◆ **RECORDED DATA**:

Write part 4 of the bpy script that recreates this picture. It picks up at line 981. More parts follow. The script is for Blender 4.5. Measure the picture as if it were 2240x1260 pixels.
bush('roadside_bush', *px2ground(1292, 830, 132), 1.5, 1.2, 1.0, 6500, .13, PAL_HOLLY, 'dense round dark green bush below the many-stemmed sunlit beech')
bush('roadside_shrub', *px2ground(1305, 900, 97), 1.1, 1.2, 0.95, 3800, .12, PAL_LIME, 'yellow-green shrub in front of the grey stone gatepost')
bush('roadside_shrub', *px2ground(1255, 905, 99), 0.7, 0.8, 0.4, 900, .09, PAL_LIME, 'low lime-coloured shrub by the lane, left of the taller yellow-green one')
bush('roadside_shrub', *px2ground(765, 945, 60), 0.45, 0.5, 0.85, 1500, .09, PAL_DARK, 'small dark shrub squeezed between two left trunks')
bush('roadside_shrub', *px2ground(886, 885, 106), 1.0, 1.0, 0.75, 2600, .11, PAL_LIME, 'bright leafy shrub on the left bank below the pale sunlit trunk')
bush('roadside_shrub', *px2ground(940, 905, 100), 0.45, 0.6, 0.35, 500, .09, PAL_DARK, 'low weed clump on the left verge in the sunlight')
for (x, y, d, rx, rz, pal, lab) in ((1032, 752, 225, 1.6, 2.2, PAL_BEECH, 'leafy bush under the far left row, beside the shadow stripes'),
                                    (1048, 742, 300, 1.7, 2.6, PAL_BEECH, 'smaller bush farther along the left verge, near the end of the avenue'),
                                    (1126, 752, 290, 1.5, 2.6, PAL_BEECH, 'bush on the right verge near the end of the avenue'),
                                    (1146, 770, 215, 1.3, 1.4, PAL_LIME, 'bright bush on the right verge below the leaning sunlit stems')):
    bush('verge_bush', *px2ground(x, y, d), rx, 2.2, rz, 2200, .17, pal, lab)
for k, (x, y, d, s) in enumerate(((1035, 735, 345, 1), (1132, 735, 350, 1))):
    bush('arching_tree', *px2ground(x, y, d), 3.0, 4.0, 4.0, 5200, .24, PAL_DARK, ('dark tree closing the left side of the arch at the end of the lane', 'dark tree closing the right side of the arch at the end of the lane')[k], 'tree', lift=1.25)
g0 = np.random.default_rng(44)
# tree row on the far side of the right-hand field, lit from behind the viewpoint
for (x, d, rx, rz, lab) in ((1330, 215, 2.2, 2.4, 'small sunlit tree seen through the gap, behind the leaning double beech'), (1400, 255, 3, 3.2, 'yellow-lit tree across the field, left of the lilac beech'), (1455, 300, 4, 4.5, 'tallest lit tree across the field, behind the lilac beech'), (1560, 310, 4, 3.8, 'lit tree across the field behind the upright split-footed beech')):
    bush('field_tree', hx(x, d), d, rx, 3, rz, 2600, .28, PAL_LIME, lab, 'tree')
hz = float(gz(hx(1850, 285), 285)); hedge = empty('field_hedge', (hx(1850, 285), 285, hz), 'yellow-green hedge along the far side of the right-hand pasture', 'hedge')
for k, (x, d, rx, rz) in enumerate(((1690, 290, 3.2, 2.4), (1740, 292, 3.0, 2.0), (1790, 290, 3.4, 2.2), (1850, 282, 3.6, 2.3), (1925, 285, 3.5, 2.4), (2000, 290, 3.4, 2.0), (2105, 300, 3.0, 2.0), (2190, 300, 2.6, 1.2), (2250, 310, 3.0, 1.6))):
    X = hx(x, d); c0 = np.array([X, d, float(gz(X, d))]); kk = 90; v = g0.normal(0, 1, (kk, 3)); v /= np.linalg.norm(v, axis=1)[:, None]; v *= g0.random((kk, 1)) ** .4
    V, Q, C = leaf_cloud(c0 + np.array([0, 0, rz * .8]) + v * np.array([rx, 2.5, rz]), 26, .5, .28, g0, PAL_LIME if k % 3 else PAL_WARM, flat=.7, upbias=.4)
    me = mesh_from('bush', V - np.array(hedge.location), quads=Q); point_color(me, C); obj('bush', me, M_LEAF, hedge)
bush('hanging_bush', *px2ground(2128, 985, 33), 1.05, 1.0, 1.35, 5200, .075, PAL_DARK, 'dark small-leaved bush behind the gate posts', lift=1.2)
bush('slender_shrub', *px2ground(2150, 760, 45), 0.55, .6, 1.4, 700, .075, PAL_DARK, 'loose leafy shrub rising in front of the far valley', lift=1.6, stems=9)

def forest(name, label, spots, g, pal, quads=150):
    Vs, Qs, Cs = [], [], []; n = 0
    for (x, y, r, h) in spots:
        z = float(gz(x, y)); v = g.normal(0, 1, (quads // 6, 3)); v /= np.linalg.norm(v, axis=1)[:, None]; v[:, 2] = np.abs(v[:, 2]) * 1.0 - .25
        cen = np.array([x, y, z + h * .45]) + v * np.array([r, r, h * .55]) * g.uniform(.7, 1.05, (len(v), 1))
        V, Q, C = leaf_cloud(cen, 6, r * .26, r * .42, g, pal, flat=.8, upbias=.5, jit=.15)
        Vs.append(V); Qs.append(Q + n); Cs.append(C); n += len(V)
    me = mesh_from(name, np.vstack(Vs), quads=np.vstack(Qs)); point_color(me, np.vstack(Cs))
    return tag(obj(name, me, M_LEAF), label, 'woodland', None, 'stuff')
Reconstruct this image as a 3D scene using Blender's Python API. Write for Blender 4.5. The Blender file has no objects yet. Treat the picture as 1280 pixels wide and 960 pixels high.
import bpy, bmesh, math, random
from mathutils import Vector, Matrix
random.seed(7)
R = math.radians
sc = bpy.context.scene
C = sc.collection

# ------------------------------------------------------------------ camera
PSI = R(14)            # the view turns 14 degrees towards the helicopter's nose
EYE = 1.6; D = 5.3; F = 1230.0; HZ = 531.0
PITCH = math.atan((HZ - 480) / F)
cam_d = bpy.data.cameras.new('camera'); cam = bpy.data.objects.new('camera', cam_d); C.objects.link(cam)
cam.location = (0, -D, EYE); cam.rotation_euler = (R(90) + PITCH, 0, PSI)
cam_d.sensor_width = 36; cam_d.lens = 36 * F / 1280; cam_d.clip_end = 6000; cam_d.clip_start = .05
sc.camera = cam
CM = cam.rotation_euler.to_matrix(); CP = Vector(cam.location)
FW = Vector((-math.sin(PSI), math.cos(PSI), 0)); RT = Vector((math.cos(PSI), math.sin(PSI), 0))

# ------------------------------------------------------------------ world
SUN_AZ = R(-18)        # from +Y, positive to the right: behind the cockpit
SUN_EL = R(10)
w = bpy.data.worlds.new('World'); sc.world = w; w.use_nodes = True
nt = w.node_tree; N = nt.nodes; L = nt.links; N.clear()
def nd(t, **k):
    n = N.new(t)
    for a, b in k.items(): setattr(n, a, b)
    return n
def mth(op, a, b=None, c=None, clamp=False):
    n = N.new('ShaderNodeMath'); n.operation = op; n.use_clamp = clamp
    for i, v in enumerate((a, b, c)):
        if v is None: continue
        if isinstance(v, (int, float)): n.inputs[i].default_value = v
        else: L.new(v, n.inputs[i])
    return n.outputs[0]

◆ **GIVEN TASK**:
Start with the line that contains "Reconstruct this image" and end with the line that contains "C = sc.collection"; give those lines again exactly, and no others.

◆ **RESULT**:
Reconstruct this image as a 3D scene using Blender's Python API. Write for Blender 4.5. The Blender file has no objects yet. Treat the picture as 1280 pixels wide and 960 pixels high.
import bpy, bmesh, math, random
from mathutils import Vector, Matrix
random.seed(7)
R = math.radians
sc = bpy.context.scene
C = sc.collection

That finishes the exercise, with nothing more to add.